Managing the Boss

A lot of folks think that being the boss is fun. Those people have obviously never been a boss.

When you’re the boss, you’re ultimately responsible for the success or failure of your enterprise. You can’t say, “The man kept me from succeeding.” You are the man (or woman as the case may be).

This means that when everyone is sleeping soundly at night, you’re still worrying about all the problems no one else has figured out how to solve.

And therein lies the secret of managing the boss:

Whenever possible, figure out a solution *before* you bring your problems to the boss.

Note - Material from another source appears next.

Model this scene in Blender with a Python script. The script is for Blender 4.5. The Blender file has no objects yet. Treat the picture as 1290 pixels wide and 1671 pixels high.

The boss is busy enough trying to do his or her job without being forced to do yours as well. Looking to the boss to solve your problems is lazy, and quite likely to spark thoughts like, “Hell, if they needs me to tell them how to do their jobs, why do we need ’em at all?”

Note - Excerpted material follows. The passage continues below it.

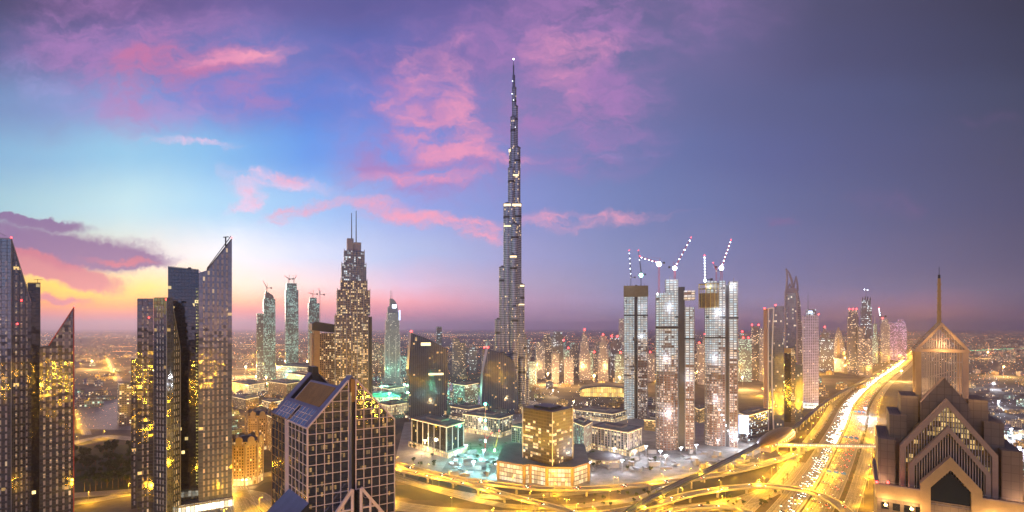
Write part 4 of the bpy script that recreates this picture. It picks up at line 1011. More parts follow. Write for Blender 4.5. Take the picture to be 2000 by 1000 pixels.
r_, F = steptower('unfinished_tower', 'rightmost teal lit unfinished tower beside the golden framed hotel', 2000, [(603,624,592),(605,619,581)], M['teal'], 44)
crane('red crane pointing left on the rightmost teal lit tower', 611, 2000, 581, 574, (603,572), color='redpaint', scale=2)
crane('tall thin crane at the right edge of the rightmost teal lit tower', 624.5, 2000, 640, 575, (623,564), color='steel', scale=2)

# ================================================================== curved top hotel tower
D2 = 1800; F = face(752, 781, D2, 6); root = thing('curved_top_hotel_tower', 'slender hotel tower with curved sail top and twin masts, left of the dark wedge tower', 'tower', F.loc())
M['hotelpale'] = facade('pale_balcony_grid', (.42,.42,.44), (.12,.13,.14), 3.4, 3.8, .12, (.3,.85), .14, (1,.95,.75), (.8,1,.95), .8, band=.4)
for a, b_, yt, yb in ((752,781,655,None),(754,780,625,655),(757,779,610,625)):
    tier(root, F, a, b_, yt, yb, D2, 0, 40, [M['hotelpale'], M['roof']])
for a in (752,760,773,781): 
    x = F.lx(a); MB().box(F, x-.9, x+.9, -1.5, 0, 0, zpx(655,D2)).build('pier', M['white'], root)
pts = [(F.lx(758),zpx(610,D2)),(F.lx(778),zpx(610,D2))]+[(F.lx(765)+(F.lx(778)-F.lx(765))*math.cos(a_), zpx(610,D2)+(zpx(583,D2)-zpx(610,D2))*math.sin(a_)) for a_ in [math.pi/2*i/8 for i in range(1, 9)]]+[(F.lx(762),zpx(583,D2)),(F.lx(762),zpx(597,D2)),(F.lx(758),zpx(600,D2))]
MB().profile(F, pts, 8, 30).build('sail_crown', M['mauveclad'], root)
MB().box(F, F.lx(779.5), F.lx(782), 2, 8, zpx(625,D2), zpx(606,D2)).build('side_sign', M['screen'], root)
MB().box(F, F.lx(767), F.lx(774), 7.2, 7.9, zpx(601,D2), zpx(595,D2)).build('lit_sign', M['lampw'], root)
for px in (763.5,766.5): p = F.p(F.lx(px), 18, 0); MB().cyl(p[0], p[1], 1., zpx(590,D2), zpx(566,D2), 6, r1=.5).build('mast', M['steel'], root)
tier(root, F, 746, 786, 738, None, D2, -8, 50, [M['hotelpale'], M['roof']], 'podium')

# ================================================================== two dark wedge towers
M['wedge'] = facade('navy_fin_glass', (.03,.045,.11), (.02,.04,.12), 4.2, 3.9, .1, (.06,.94), .03, (1,.66,.25), (1,.9,.65), 1.2, gr=.09, ior=1.65, jit=.015, band=.9)
M['wedgeroof'] = pmat('navy_roof_glass', (.04,.07,.2), .3, .2, .2)
M['finmat'] = pmat('grey_fin', (.12,.13,.19), .4, .3, .2)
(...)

If you bring your boss a recommended solution (or better yet, two possible courses of action), you make being the boss easy, which will make your job a lot more secure.

The converse advice is also true:

When you find a problem you can’t solve yourself, bring it to the boss as *quickly* as possible.

Hey, if you could solve every problem on your own, you wouldn’t need a boss at all. When you need help, ask for it. “I was trying not to bother you,” is not a very effective excuse for losing $800 million.

If you prove to the boss that you can solve most problems on your own, and that whenever you do bring up an issue, it is important, then you’ve made yourself a reliable and valuable employee.